● MATERIAL
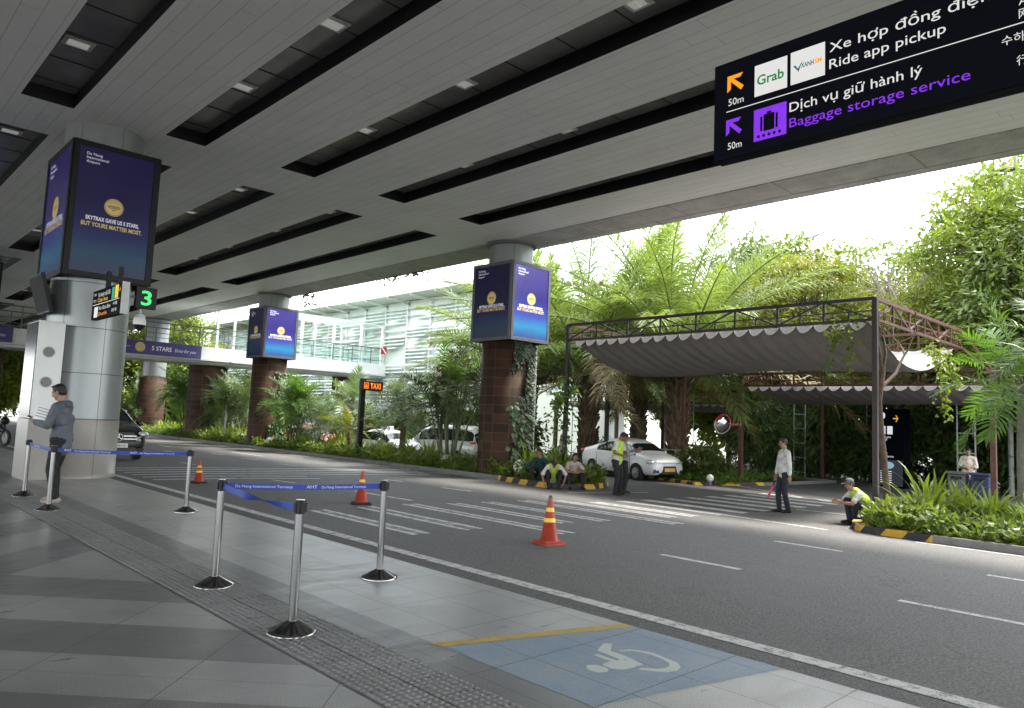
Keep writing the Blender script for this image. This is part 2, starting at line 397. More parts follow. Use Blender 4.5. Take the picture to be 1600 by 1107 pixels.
def mat_metal(name, c=(.55, .56, .57), rough=0.3, streak=True):
    m, t, b = new_mat(name); b.inputs['Metallic'].default_value = 1.0
    f = noise_tex(t, 3, 3, 0.5, vscale=(3, 3, 0.3))
    L(t, ramp(t, f, [(0.3, tuple(x*.92 for x in c)), (0.7, c)]), b.inputs['Base Color'])
    L(t, math_(t, 'MULTIPLY_ADD', f, 0.08, rough-0.04), b.inputs['Roughness'])
    return m
def mat_panel(name, c, rough, seam_z, zoff=0.0, seam_a=None, metal=0.0):
    """round column cladding: horizontal seams every seam_z, vertical seams by angle"""
    m, t, b = new_mat(name); x, y, z = xyz(t)
    fz = math_(t, 'FRACT', math_(t, 'DIVIDE', math_(t, 'SUBTRACT', z, zoff), seam_z))
    j = math_(t, 'LESS_THAN', math_(t, 'ABSOLUTE', math_(t, 'SUBTRACT', fz, 0.5)), 0.5-0.009/seam_z)
    an = math_(t, 'FRACT', math_(t, 'ADD', math_(t, 'DIVIDE', math_(t, 'ARCTAN2', y, x), 2*PI/6), 10+(seam_a or 0)))
    j2 = math_(t, 'LESS_THAN', math_(t, 'ABSOLUTE', math_(t, 'SUBTRACT', an, 0.5)), 0.491)
    jj = math_(t, 'MULTIPLY', j, j2)
    f = noise_tex(t, 2.2, 6, 0.65, vscale=(1, 1, 0.5))
    cc = ramp(t, f, [(0.3, tuple(k*.88 for k in c)), (0.7, tuple(k*1.06 for k in c))])
    cc = mixc(t, math_(t, 'MULTIPLY', math_(t, 'SUBTRACT', 1.0, jj), 0.8), cc, (.06, .065, .06))
    L(t, cc, b.inputs['Base Color']); L(t, math_(t, 'MULTIPLY_ADD', f, 0.18, rough-0.09), b.inputs['Roughness']); b.inputs['Metallic'].default_value = metal
    bump(t, b, jj, 0.3, 0.01)
    return m
def mat_striped(name, a, b2, period, axis='d'):
    m, t, b = new_mat(name); x, y, z = xyz(t)
    s = math_(t, 'ADD', math_(t, 'ADD', x, y), z)
    k = math_(t, 'LESS_THAN', math_(t, 'FRACT', math_(t, 'DIVIDE', s, period)), 0.5)
    f = noise_tex(t, 12, 4, 0.7)
    cc = mixc(t, k, a, b2)
    cc = mixc(t, math_(t, 'MULTIPLY', ramp(t, f, [(0.5, 0), (0.75, 1)]), 0.5), cc, (.2, .19, .17))
    L(t, cc, b.inputs['Base Color']); b.inputs['Roughness'].default_value = 0.7
    return m
def glassy(name, c=(.02, .025, .028), rough=0.04, spec=0.6):
    m, t, b = new_mat(name); b.inputs['Base Color'].default_value = col(c); b.inputs['Roughness'].default_value = rough
    b.inputs['Specular IOR Level'].default_value = spec; return m

M = {}
M['asphalt'] = mat_asphalt(); M['pave'] = mat_pavement()
M['white_paint'] = mat_paint('white road paint', (.70, .70, .68), 0.72)
M['worn_paint'] = mat_paint('worn road paint', (.50, .50, .48), 0.42, (.14, .14, .138), scale=6)
M['ceiling'] = mat_ceiling(); M['concrete'] = mat_concrete(); M['kerb'] = mat_concrete('kerb concrete', (.20, .20, .19))
M['edge_conc'] = mat_concrete('stained concrete', (.37, .37, .36))
M['recess'] = mat('recess lining', (.035, .037, .042), 0.35, 0, 0.25, 1.5)
M['black'] = mat('black satin', (.004, .0045, .006), 0.45, 0, 0.2, spec=.3)
M['black_matt'] = mat('black matt', (.015, .015, .017), 0.8, 0, 0.2)
M['sign_black'] = mat('sign face', (.0025, .0035, .0075), 0.6, 0, 0.15, 2, spec=.06)
M['white'] = mat('white gloss', (.78, .79, .78), 0.4, 0, 0.05)
M['white_panel'] = mat('white panel', (.74, .77, .75), 0.35, 0, 0.05, 2)
M['grey'] = mat('grey coat', (.32, .33, .33), 0.5)
M['lgrey'] = mat('light grey coat', (.55, .57, .57), 0.45)
M['dgrey'] = mat('dark grey coat', (.10, .105, .11), 0.5)
M['steel'] = mat_metal('brushed steel', (.32, .32, .315), 0.15)
M['chrome'] = mat_metal('chrome', (.75, .75, .76), 0.13)
M['rubber'] = mat('rubber', (.016, .016, .017), 0.75, 0, 0.3, 20)
M['soil'] = mat('dark soil', (.045, .035, .025), 0.95, 0, 0.4, 9, 0.6)
M['bark'] = mat('bark', (.12, .085, .06), 0.9, 0, 0.35, 7, 0.8)
M['pale_bark'] = mat('pale bark', (.26, .23, .19), 0.85, 0, 0.3, 5, 0.6)
M['rust_tile'] = mat_tiles('rust tiles', (.030, .016, .009), (.066, .033, .018))
M['maroon'] = mat('maroon painted steel', (.020, .008, .007), 0.5, 0, 0.3, 3)
M['rust_steel'] = mat('faded red steel', (.085, .033, .023), 0.65, 0, 0.35, 3)
M['shaded_steel'] = mat('shaded steel', (.010, .007, .007), 0.5, 0, 0.3, 3)  # near black: the shade on the front truss is put into this colour
M['yellowblack'] = mat_striped('hazard stripes', (.62, .36, .03), (.03, .03, .03), 0.95)
M['yellow'] = mat_paint('yellow paint', (.62, .42, .09), 0.7, (.30, .28, .20))
M['blue_paint'] = mat_bay()
M['symbol_paint'] = mat_paint('symbol paint', (.62, .68, .63), 0.85, (.30, .37, .43), 8)
M['tactile'] = mat_concrete('tactile tile', (.26, .26, .256), 0.45)
# ------------------------------------------------------------------ setting: ground, road, pavement
def rz(x, y):
    z = -.13
    if x > 8: z -= .15*min(1, (x-8)/7)
    if x > 17.5: z -= .015*min(max(y-14, 0), 25)*min(1, (x-17.5)/2)
    return z
def flat(name, pts, z, m, kind='structure'):
    o = MB().add([(x, y, z(x, y) if callable(z) else z) for x, y in pts], [tuple(range(len(pts)))]).build(name, m)
    return tag(o, kind=kind)
M['earth'] = mat('far ground', (.20, .19, .165), 0.95, 0, 0.2, 0.4)
flat('ground', [(-900, -900), (900, -900), (900, 900), (-900, 900)], -1.2, M['earth'])
xs = [3.0, 5.6, 8, 10, 12, 13.5, 15, 16.5, 17.5, 18.5, 19.5, 22, 26, 32, 45, 62]; ys = [-60, -25, -10, 0, 5, 10, 14, 18, 22, 27, 33, 39, 60, 160]
rb = MB()
for i in range(len(xs)-1):
    for j in range(len(ys)-1):
        q = [(xs[i], ys[j]), (xs[i+1], ys[j]), (xs[i+1], ys[j+1]), (xs[i], ys[j+1])]
        rb.add([(x, y, rz(x, y)) for x, y in q], [(0, 1, 2, 3)])
rb.box(xs[0], ys[0], -1.15, xs[-1], ys[-1], -0.75)
tag(rb.build('road', M['asphalt']), kind='structure')
pv = MB().box(-40, -60, -0.6, 4.86, 160, 0.0)
tag(pv.build('pavement', M['pave'], bevel=0.012), kind='structure')

ZP = 0.004
def strip(mb, x0, y0, x1, y1, w, along='y', brk=(8, 15, 17.5)):
    """a painted line from one point to the other on the sloping road"""
    a, b = Vector((x0, y0)), Vector((x1, y1)); n = max(1, int(abs(x1-x0)/1.0)+1)
    d = (b-a).normalized(); s = Vector((-d.y, d.x))*w/2
    for k in range(n):
        p, q = a.lerp(b, k/n), a.lerp(b, (k+1)/n)
        c = [p-s, q-s, q+s, p+s]
        mb.add([(v.x, v.y, rz(v.x, v.y)+ZP) for v in c], [(0, 1, 2, 3)])
# edge line beside the pavement
e = MB(); strip(e, 5.60, -20, 5.60, 24, 0.17); strip(e, 5.60, 24, 5.9, 60, 0.17)
tag(e.build('edge_line', M['white_paint']), kind='structure')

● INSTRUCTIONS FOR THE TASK
Pictures are excluded: retype only the lines from the beginning of the listing above through the line with "b.inputs['Specular IOR Level'].default_value", both included.

● COMPLETE OUTPUT
Keep writing the Blender script for this image. This is part 2, starting at line 397. More parts follow. Use Blender 4.5. Take the picture to be 1600 by 1107 pixels.
def mat_metal(name, c=(.55, .56, .57), rough=0.3, streak=True):
    m, t, b = new_mat(name); b.inputs['Metallic'].default_value = 1.0
    f = noise_tex(t, 3, 3, 0.5, vscale=(3, 3, 0.3))
    L(t, ramp(t, f, [(0.3, tuple(x*.92 for x in c)), (0.7, c)]), b.inputs['Base Color'])
    L(t, math_(t, 'MULTIPLY_ADD', f, 0.08, rough-0.04), b.inputs['Roughness'])
    return m
def mat_panel(name, c, rough, seam_z, zoff=0.0, seam_a=None, metal=0.0):
    """round column cladding: horizontal seams every seam_z, vertical seams by angle"""
    m, t, b = new_mat(name); x, y, z = xyz(t)
    fz = math_(t, 'FRACT', math_(t, 'DIVIDE', math_(t, 'SUBTRACT', z, zoff), seam_z))
    j = math_(t, 'LESS_THAN', math_(t, 'ABSOLUTE', math_(t, 'SUBTRACT', fz, 0.5)), 0.5-0.009/seam_z)
    an = math_(t, 'FRACT', math_(t, 'ADD', math_(t, 'DIVIDE', math_(t, 'ARCTAN2', y, x), 2*PI/6), 10+(seam_a or 0)))
    j2 = math_(t, 'LESS_THAN', math_(t, 'ABSOLUTE', math_(t, 'SUBTRACT', an, 0.5)), 0.491)
    jj = math_(t, 'MULTIPLY', j, j2)
    f = noise_tex(t, 2.2, 6, 0.65, vscale=(1, 1, 0.5))
    cc = ramp(t, f, [(0.3, tuple(k*.88 for k in c)), (0.7, tuple(k*1.06 for k in c))])
    cc = mixc(t, math_(t, 'MULTIPLY', math_(t, 'SUBTRACT', 1.0, jj), 0.8), cc, (.06, .065, .06))
    L(t, cc, b.inputs['Base Color']); L(t, math_(t, 'MULTIPLY_ADD', f, 0.18, rough-0.09), b.inputs['Roughness']); b.inputs['Metallic'].default_value = metal
    bump(t, b, jj, 0.3, 0.01)
    return m
def mat_striped(name, a, b2, period, axis='d'):
    m, t, b = new_mat(name); x, y, z = xyz(t)
    s = math_(t, 'ADD', math_(t, 'ADD', x, y), z)
    k = math_(t, 'LESS_THAN', math_(t, 'FRACT', math_(t, 'DIVIDE', s, period)), 0.5)
    f = noise_tex(t, 12, 4, 0.7)
    cc = mixc(t, k, a, b2)
    cc = mixc(t, math_(t, 'MULTIPLY', ramp(t, f, [(0.5, 0), (0.75, 1)]), 0.5), cc, (.2, .19, .17))
    L(t, cc, b.inputs['Base Color']); b.inputs['Roughness'].default_value = 0.7
    return m
def glassy(name, c=(.02, .025, .028), rough=0.04, spec=0.6):
    m, t, b = new_mat(name); b.inputs['Base Color'].default_value = col(c); b.inputs['Roughness'].default_value = rough
    b.inputs['Specular IOR Level'].default_value = spec; return m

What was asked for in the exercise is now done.